ROMA – “Libia, Mali e Sudan, sono questi i Paesi africani dove bisogna impegnarsi di più“:
a parlare con la Dire è Abigail Hartley, capo della sezione politica di
Unmas, l’agenzia delle Nazioni Unite che coordina il contrasto alle
mine antiuomo. Il colloquio comincia dall’ultimo rapporto
dell’International Campaign to Ban Landimines (Icbl).
Un documento allarmante, che conferma un incremento del 25 per cento del numero dei morti e dei feriti causati dalle mine
e dagli ‘Ied’, acronimo inglese per ordigni improvvisati. Secondo
Hartley, l’incremento è dovuto a più fattori. Pesa anzitutto l’impiego
sempre più diffuso degli ‘Ied’, responsabili di circa il 20 per cento
delle 6461 vittime del 2015.
“Questi ordigni letali sono diventati le armi preferite per la gran parte dei gruppi armati”
spiega la dirigente di Unmas: “Il loro uso è diffuso in Afghanistan,
Iraq e Siria ma anche in Africa, in particolare Mali, in Somalia e in
Nigeria, dove opera Boko Haram”. Inevitabile, allora, che in un’ottica
di contrasto la regione subsahariana sia prioritaria. “Insicurezza e
conflitti si sono aggravati” dice Hartley, “e la diffusione sul territorio di ordigni esplosivi sta determinando un incremento del numero delle vittime“.
La responsabile delle Nazioni Unite
sottolinea che l’arco di crisi comincia dalla Libia post-Gheddafi,
secondo Paese più colpito al mondo nel 2015 dopo l’Afghanistan, e
prosegue nel cuore del Sahel.
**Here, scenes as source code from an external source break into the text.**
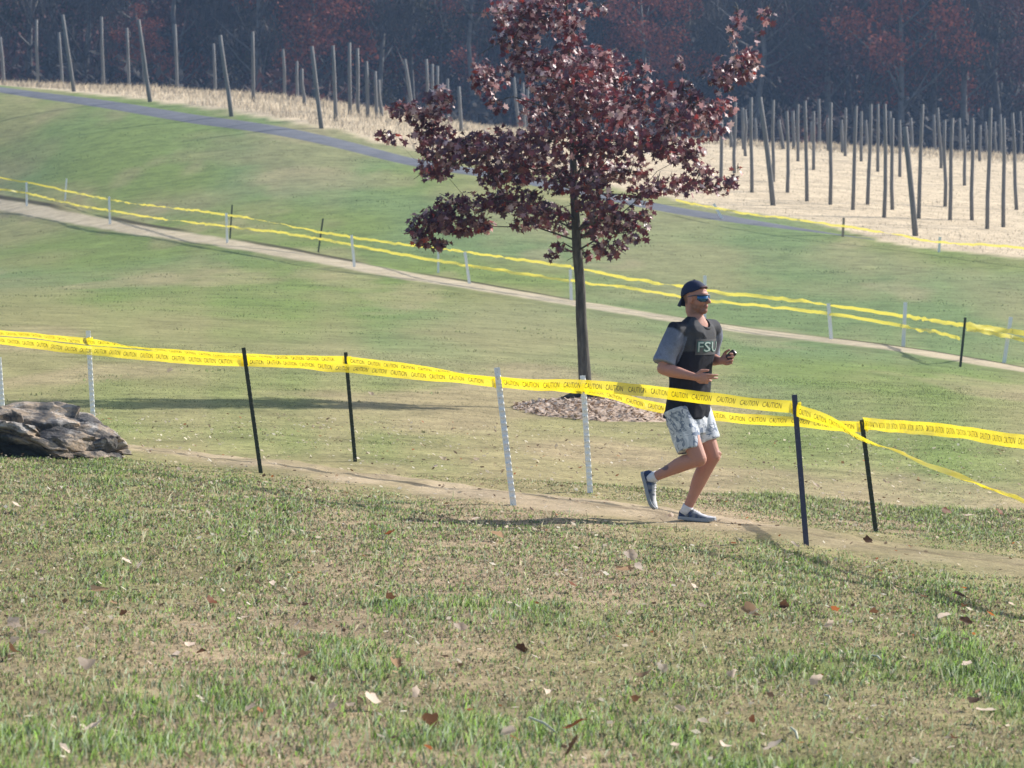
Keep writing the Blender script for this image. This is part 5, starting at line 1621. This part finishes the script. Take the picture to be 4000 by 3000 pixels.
spots += [(664 , 1464, 26, PT), (1450, 1555, 20, PT), (700, 1858, 26, PT), (1862, 1824, 26, PT), (1730, 1816, 26, PT), (1694, 1852, 26, PT), (2620, 2030, 22, PT), (3190, 1620 + 300, 26, PT)]
ordn = {}
spots.sort(key=lambda t: t[0])
for px, py, s, k in spots:
    x, d = at_row(px, py, 11.5, 60)
    i = ordn[k] = ordn.get(k, -1) + 1
    size = s / FPX * d * 0.72
    o = bpy.data.objects.new('fallen_leaf', LMESH[k][rng.integers(5)])
    link(o)
    o.location = (x, d, gz(x, d) + 0.052)
    o.rotation_euler = (0.38 + rng.normal(0, 0.3), 0.15 + rng.normal(0, 0.3), rng.uniform(0, 6.28))
    o.scale = (size, size * rng.uniform(0.6, 0.95), size)
    wordn = ORD[i] if i < len(ORD) else ORD[i % len(ORD)]
    if k == PT and i >= 40:
        lab = f'pale tan leaf on the lawn, {ORD[sum(1 for q in spots if q[3] == PT) - 1 - i]} pale one from the right edge'
    else:
        lab = f'{k} fallen leaf on the lawn, {wordn} {k} one from the left edge'
    tag(o, lab, 'leaf', 'single leaves fallen on the near lawn')
# pale fallen stalks
M = Mat('pale dry stalk', 0.7, 0.2); M.base((0.50, 0.50, 0.37)); MST = M.m
for (ax0, ay0, ax1, ay1), lab in (((2068, 2802, 2172, 2912), 'long pale dry stalk lying slantwise in the bottom middle grass'), ((3222, 2716, 3242, 2772), 'curved pale stalk right of the bottom middle, under a pale leaf'),
                                  ((3090, 2842, 3116, 2930), 'upright pale green stalk in the bottom grass right of middle'), ((3405, 2560, 3440, 2610), 'short pale split stalk on the bare patch at right')):
    xa, da = at_row(ax0, ay0, 11, 40); xb, db = at_row(ax1, ay1, 11, 40)
    da = db = min(da, db) + 0.25
    a_, b_ = P(ax0, ay0, da), P(ax1, ay1, db - 0.12)
    b_.z = max(b_.z, gz(b_.x, b_.y) + 0.02)
    bm = bmesh.new()
    tube(bm, [a_, a_.lerp(b_, .5) + Vector((0.006, 0, 0.006)), b_], [0.0045, 0.006, 0.004], 6, True)
    tag(obj('dry_stalk', mesh_bm('dry_stalk', bm, True), None, MST), lab, 'stalk')
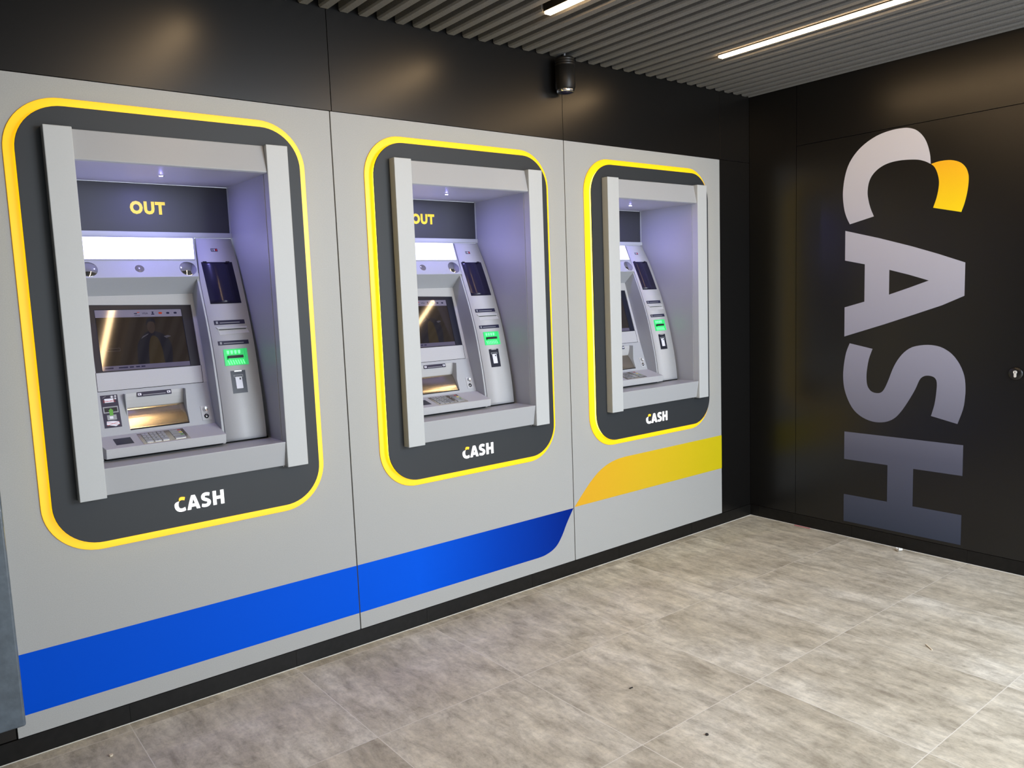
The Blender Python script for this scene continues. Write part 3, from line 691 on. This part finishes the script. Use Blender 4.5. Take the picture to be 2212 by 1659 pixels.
    B(MB().lathe([(0.0092, 0.0022), (0.0092, 0.0032), (0.0078, 0.0034)], k2, 'ink', 24).lathe([(0.0, 0.0034), (0.0078, 0.0034)], k2, 'ink', 24).lathe([(0.0048, 0.0034), (0.0046, 0.0046), (0.0020, 0.0046)], k2, 'chrome', 20), 'headphone_jack', spk)

    # keypad shelf
    shp = MB()
    outl = [(-0.287, 0.165), (0.1425, 0.165), (0.1405, 0.084), (0.1405, 0.0365), (-0.2990, 0.0390), (-0.3055, 0.074), (-0.303, 0.165)]
    shp.prism(outl, [], F_SH, -0.008, 0.0, 'body2')
    top = [F_SH(x, y, -0.004) for x, y in ((0.1400, 0.0365), (-0.2990, 0.0390), (-0.3055, 0.074))]
    V = []
    for (x, y, z) in top: V += [(x, y, z), (x, y+0.004, 1.0015), (x, y+0.028, 1.0015), (x, y+0.03, z)]
    F = []
    for a in (0, 1):
        for b2 in range(4): F.append((a*4+b2, a*4+(b2+1) % 4, (a+1)*4+(b2+1) % 4, (a+1)*4+b2))
    F += [(0, 1, 2, 3), (8, 9, 10, 11)]
    shp.raw(V, F, 'body2')
    shp.box(-0.300, 0.1400, 0.060, 0.30, 1.0015, 1.0120, 'body2')
    ks = B(shp, 'keypad_shelf', bevel=0.0022, seg=2)
    B(MB().box(-0.295, 0.136, 0.085, 0.30, 0.9903, 1.0015, 'gap'), 'shadow_gap')
    B(MB().prism([(-0.2560, 0.070), (-0.1945, 0.070), (-0.1945, 0.1305), (-0.2560, 0.1305)], [], F_SH, 0.0, 0.0006, 'bezel'), 'touch_pad', label='dark pad left of the keypad')
    kp = B(MB().prism([(-0.167, 0.046), (0.0055, 0.046), (0.0055, 0.150), (-0.167, 0.150)], [], F_SH, 0.0, 0.0014, 'steel'), 'keypad', bevel=0.0005, seg=1)
    cols = (-0.1410, -0.1120, -0.0830); rows = (0.1325, 0.1095, 0.0865, 0.0635)
    chars = ['1', '2', '3', '4', '5', '6', '7', '8', '9', '', '0', '']
    for r in range(4):
        for c in range(3):
            cx_, cy_ = cols[c], rows[r]
            k = MB().prism(rrect(cx_, cy_, 0.0125, 0.0088, 0.0015, 3), [], F_SH, 0.0014, 0.0034, 'key')
            k.prism(rrect(cx_, cy_-0.0005, 0.0134, 0.0100, 0.0015, 3), [], F_SH, 0.0014, 0.0017, 'ink')
            t = chars[r*3+c]
            if t: k.text(t, 0.014, (lambda a, b2, w, cx_=cx_, cy_=cy_: F_SH(cx_+a, cy_+b2, w)), 0.0034, 0.0036, 'ink')
            B(k, 'key', kp)
    for r, cm in enumerate(('red_print', 'yellow_print', 'green_print', None)):
        cy_ = rows[r]
        k = MB().prism(rrect(-0.0285, cy_, 0.0205, 0.0088, 0.0015, 3), [], F_SH, 0.0014, 0.0034, 'key')
        k.prism(rrect(-0.0285, cy_-0.0005, 0.0214, 0.0100, 0.0015, 3), [], F_SH, 0.0014, 0.0017, 'ink')
        if cm: k.prism(rrect(-0.0150, cy_+0.001, 0.0060, 0.0045, 0.002, 3), [], F_SH, 0.0034, 0.0036, cm)
        B(k, 'key', kp)

    # curved service column
    XL = lambda z: lipR(z)+0.0105
    XRr = lambda z: 0.3335-(1.842-z)*0.0145
    cp = smooth_prof([(cy(z), z) for z in (1.842, 1.79, 1.736, 1.652, 1.56, 1.482, 1.425, 1.366, 1.30, 1.24, 1.188, 1.13, 1.065, 0.998)], 4)
    mbc = MB(); n = len(cp)
    backy = 0.392
    V = []; F = []
    for (y, z) in cp: V += [(XL(z), y, z), (XRr(z), y, z)]
    for i in range(n-1): F.append((2*i, 2*i+1, 2*i+3, 2*i+2))
    mbc.raw(V, F, 'body2', True)
    V = []; F = []
    for xf in (XL, XRr):
        o = len(V)
        for (y, z) in cp: V += [(xf(z), y, z), (xf(z), backy, z)]
        for i in range(n-1): F.append((o+2*i, o+2*i+1, o+2*i+3, o+2*i+2))
    F += [(0, 1, 2*n+1, 2*n), (2*n-2, 2*n-1, 4*n-1, 4*n-2)]
    mbc.raw(V, F, 'body2')
    col = B(mbc, 'service_column', bevel=0.0)
    B(MB().box(0.130, 0.332, 0.090, 0.30, 0.9903, 0.9982, 'gap'), 'shadow_gap')
    # things on the column
    fp = col_plane(1.797, 1.783)
    dq = MB().prism(rect(0.2335, 0.2620, 1.7835, 1.7965), [], fp, 0.0, 0.0006, 'navy')
    dq.prism(rect(0.2355, 0.2435, 1.7860, 1.7940), [], fp, 0.0006, 0.0009, 'grey_print').prism(rect(0.2460, 0.2505, 1.7860, 1.7940), [], fp, 0.0006, 0.0009, 'white_print').prism(rect(0.2530, 0.2600, 1.7860, 1.7940), [], fp, 0.0006, 0.0009, 'red_print')
    B(dq, 'column_badge')
    pd = smooth_prof([(cy(z), z) for z in (1.737, 1.70, 1.66, 1.62, 1.56)], 3)
    mbd = MB(); V = []; F = []
    for (y, z) in pd: V += [(0.1785, y-0.0012, z), (0.3085, y-0.0012, z), (0.1785, y+0.002, z), (0.3085, y+0.002, z)]
    for i in range(len(pd)-1):
        a = 4*i; F += [(a, a+1, a+5, a+4), (a, a+2, a+6, a+4), (a+1, a+3, a+7, a+5)]
    F += [(0, 1, 3, 2), (4*len(pd)-4, 4*len(pd)-3, 4*len(pd)-1, 4*len(pd)-2)]
    mbd.raw(V, F, 'glass_dark', True)
    dsp = B(mbd, 'column_display')
    fp = col_plane(1.741, 1.732)
    [B(MB().prism(rect(a, a+0.016, 1.7335, 1.7395), [], fp, 0.0, 0.0025, 'ink'), 'display_clip', dsp) for a in (0.186, 0.282)]
    def label(z1, z0, icon):
        fp = col_plane(z1, z0)
        b_ = MB().prism(rect(0.1765, 0.3045, z0, z1), [], fp, 0.0, 0.0012, 'navy')
        zc = (z0+z1)/2; h = (z1-z0)/2
        b_.prism(rect(0.2000, 0.2830, zc-h*0.35, zc-h*0.02), [], fp, 0.0012, 0.0016, 'grey_print')
        b_.prism(rect(0.1845, 0.1925, zc-h*0.55, zc+h*0.55), [], fp, 0.0012, 0.0016, 'grey_print')
        return B(b_, 'slot_label')
    label(1.4900, 1.4725, 0)
    label(1.4050, 1.3880, 1)
    # receipt slot: bevelled recess
    fp = col_plane(1.462, 1.430)
    o1 = [(0.1805, 1.4640), (0.3065, 1.4640), (0.3105, 1.4590), (0.3155, 1.4350), (0.1930, 1.4300), (0.1850, 1.4560)]
    rs = MB().prism([(0.1790, 1.4625), (0.3100, 1.4615), (0.3080, 1.4540), (0.1870, 1.4535)], [], fp, 0.0, 0.0050, 'body2')
    rs.prism([(0.1865, 1.4535), (0.3085, 1.4540), (0.3160, 1.4345), (0.1915, 1.4300)], [], fp, 0.0, 0.0014, 'body2')
    rs.prism(rect(0.1905, 0.3040, 1.4500, 1.4527), [], fp, 0.0014, 0.0022, 'gap')
    B(rs, 'receipt_slot', bevel=0.0006, seg=1)
    # green card reader
    fp = col_plane(1.370, 1.303)
    gx0, gx1, gz0, gz1 = 0.1905, 0.2885, 1.3030, 1.3700
    gr = MB().prism([(gx0, gz0), (gx1, gz0), (gx1+0.002, gz1), (gx0+0.002, gz1)], [rect(gx0+0.011, gx1-0.010, gz0+0.004, gz1-0.004)], fp, 0.0, 0.0035, 'green')
    gr.prism(rect(gx0+0.010, gx1-0.009, gz0+0.003, gz1-0.003), [], fp, -0.004, 0.0005, 'green')
    cr = B(gr, 'card_reader', label='green glowing card reader')
    for i in range(4):
        x = gx0+0.0190+i*0.0155
        B(MB().prism([(x-0.004, gz1-0.0180), (x, gz1-0.0215), (x+0.004, gz1-0.0180), (x+0.005, gz1-0.006), (x-0.005, gz1-0.006)], [], fp, 0.0005, 0.0045, 'green_hot'), 'light_rib', cr)
    for i in range(7):
        x = gx0+0.0135+i*0.0105
        B(MB().prism([(x+0.004, gz0+0.003), (x+0.0075, gz0+0.004), (x+0.002, gz0+0.022), (x-0.0015, gz0+0.022)], [], fp, 0.0005, 0.0035, 'green_hot'), 'light_rib', cr)
    B(MB().prism(rect(gx0+0.0150, gx1-0.0200, gz0+0.0270, gz0+0.0390), [], fp, 0.0005, 0.0110, 'ink').prism(rect(gx0+0.0135, gx1-0.0185, gz0+0.0235, gz0+0.0275), [], fp, 0.0005, 0.0120, 'green'), 'card_slot', cr)
    # contactless reader
    fp = col_plane(1.281, 1.189)
    nf = MB().prism([(0.2055, 1.1890), (0.2665, 1.1890), (0.2690, 1.2810), (0.2075, 1.2810)], [], fp, 0.0, 0.0012, 'bezel')
    nc = B(nf, 'contactless_reader')
    pc = MB().prism([(0.2170, 1.2545), (0.2560, 1.2545), (0.2565, 1.2635), (0.2170, 1.2635)], [[(0.2190, 1.2560), (0.2540, 1.2560), (0.2545, 1.2615), (0.2190, 1.2615)]], fp, 0.0012, 0.0030, 'grey_print')
    pc.prism(rrect(0.2370, 1.2320, 0.0135, 0.0245, 0.002, 3), [], fp, 0.0012, 0.0022, 'white_print')
    pc.prism(rect(0.2400, 0.2460, 1.2430, 1.2510), [], fp, 0.0022, 0.0025, 'ink')
    B(pc, 'card_pictogram', nc)
    B(MB().prism(rect(0.2230, 0.2530, 1.2765, 1.2805), [], fp, 0.0012, 0.0035, 'key'), 'reader_clip', nc)
    return R

machine = make_machine()
machine.location = (CX[0], 0, Z0+CZ[0])
tag(machine, 'largest, leftmost cash machine in a glowing yellow frame above the blue stripe', 'cash machine', 'cash machines along the wall')
LBL = [None, 'middle cash machine in a glowing yellow frame, between the two wall joints', 'farthest cash machine in a glowing yellow frame above the yellow stripe']
for i in (1, 2):
    c = copy_tree(machine); c.location = (CX[i], 0, Z0+CZ[i])
    tag(c, LBL[i])

# ------------------------------------------------------------------ metal cabinet at the left edge
cb = empty('wall_cabinet', (-4.66, 0, 0.175)); tag(cb, 'glossy blue-grey metal cabinet cut by the left edge of the photo', 'cabinet')
MB().box(-4.95, -4.2690, -0.112, -0.0045, 0.166, 1.085, 'cabinet').build('cabinet_body', cb, (-4.66, 0, 0.175), bevel=0.008, seg=4)
MB().box(-4.90, -4.30, -0.095, -0.0045, 0.125, 0.1655, 'alu').build('cabinet_plinth', cb, (-4.66, 0, 0.175))

# ------------------------------------------------------------------ litter on the floor
def scrap(name, x, y, pts, h, m, label, cat, rz=0, group=None):
    o = MB().prism(pts, [], lambda u, v, w: (u, v, w+(0.004*math.sin(u*300) if m == 'paper' else 0)), 0.0006, h, m).build(name)
    o.location = (x, y, 0.0045 if m == 'paper' else 0.0); o.rotation_euler = (0, 0, rz); tag(o, label, cat, group); return o
scrap('paper_scrap', -0.055, -1.035, [(-0.02, -0.012), (0.0, -0.004), (0.02, -0.014), (0.008, 0.004), (0.003, 0.02), (-0.004, 0.005)], 0.012, 'paper', 'torn white scrap of paper on the floor near the black skirting', 'litter')
scrap('wooden_splinter', -1.176, -1.70, rrect(0, 0, 0.0025, 0.026, 0.001, 2), 0.004, 'wood', 'small pale wooden splinter lying on the right side of the floor', 'litter', rz=-0.7)
scrap('floor_crumb', -2.405, -1.492, circle(0, 0, 0.006, 7), 0.005, 'crumb', 'dark crumb on the floor near the bottom edge of the photo', 'litter', group=None)
scrap('floor_crumb', -2.357, -1.089, [(-0.008, -0.002), (0.008, -0.003), (0.009, 0.002), (-0.007, 0.003)], 0.003, 'crumb', 'thin dark crumb in the middle of the floor', 'litter')
scrap('floor_crumb', -4.039, -0.192, circle(0, 0, 0.007, 6), 0.006, 'wood', 'pale crumb on the floor below the blue stripe at bottom left', 'litter')
scrap('plastic_strip', -0.012, -0.395, rrect(0, 0, 0.003, 0.055, 0.001, 2), 0.003, 'pink', 'thin pink plastic strip lying against the skirting near the corner', 'litter')
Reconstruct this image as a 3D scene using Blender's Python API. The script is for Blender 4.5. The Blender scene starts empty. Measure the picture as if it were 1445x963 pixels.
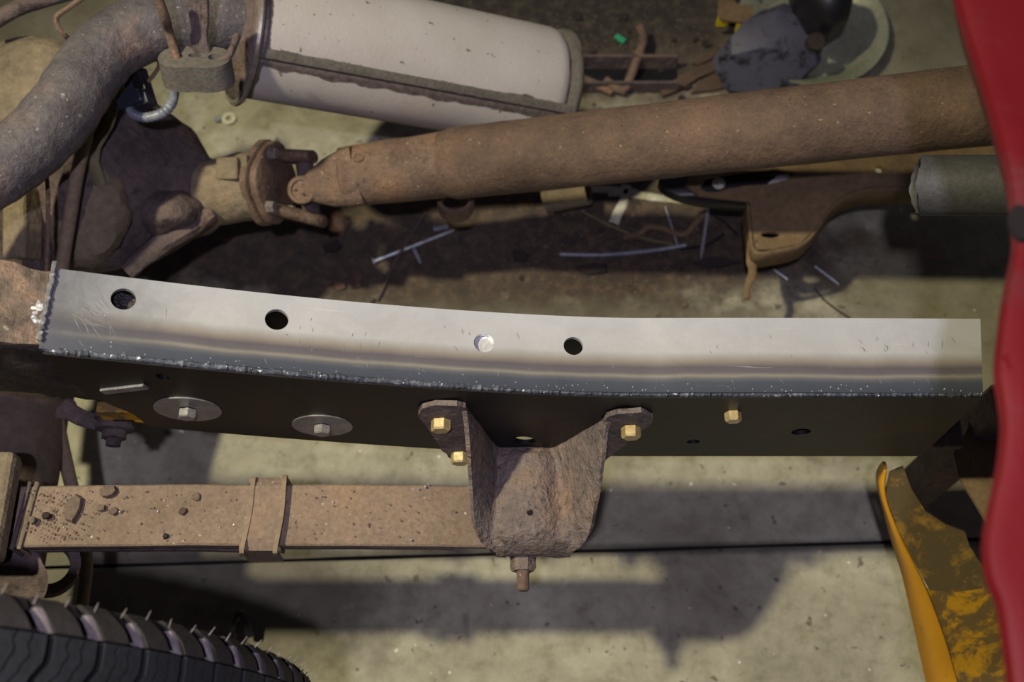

Secondo Unmas, in Mali 188 civili sono stati uccisi o feriti dall’esplosione di mine dal luglio 2013,
quando si è conclusa l’offensiva francese contro i gruppi ribelli di
matrice islamista. “Ordigni inesplosi e uso diffuso di ‘Ied'” da parte
delle formazioni armate radicate nelle regioni del nord minacciano sia
la popolazione civile che gli operatori umanitari, in particolare coloro
che viaggiano su strada”.
A rendere il 2015 un anno da incubo è stata d’altra parte la diminuzione dei fondi a disposizione per l’assistenza alle vittime, le bonifiche dei terreni e la distruzione degli arsenali.
Impegni, questi, previsti da un trattato per la messa al bando delle
mine firmato nel 1997 e sottoscritto ormai da 162 Paesi. Tra il 2014 e
il 2015 il calo a livello globale è stato di circa il 25 per cento. Per la prima volta dal 2005 i fondi non hanno raggiunto i 400 milioni di dollari.
Un dato aggregato, che nasconde progressi e impegni nuovi assunti da
singoli donatori. Tra questi l’Italia, che negli ultimi due anni ha
incrementato il suo contributo del 35 per cento.
“Il vostro Paese è presidente del Mine
Action Support Group (Masg)”, sottolinea Hartley, “e accresce il proprio
sostegno nella consapevolezza che il momento è decisivo e i bisogni
enormi”. Più delle parole dicono i numeri. Nel 2015 Roma ha
stanziato un milione e 350 mila euro per le attività di Unmas nella
Striscia di Gaza, in Colombia, in Siria e in Sudan. Quest’anno
l’impegno è stato ancora superiore, con un fondo da un milione e 979
mila euro a beneficio anche di nuovi Paesi, in particolare Libia e Iraq.
Tra i programmi citati da Hartley quelli finanziati in Sudan: “Un
contributo di 250 mila euro per le attività di bonifica, il sostegno al
Centro nazionale per l’azione di contrasto alla mine e il supporto al
reinserimento psicologico e socioeconomico delle vittime”.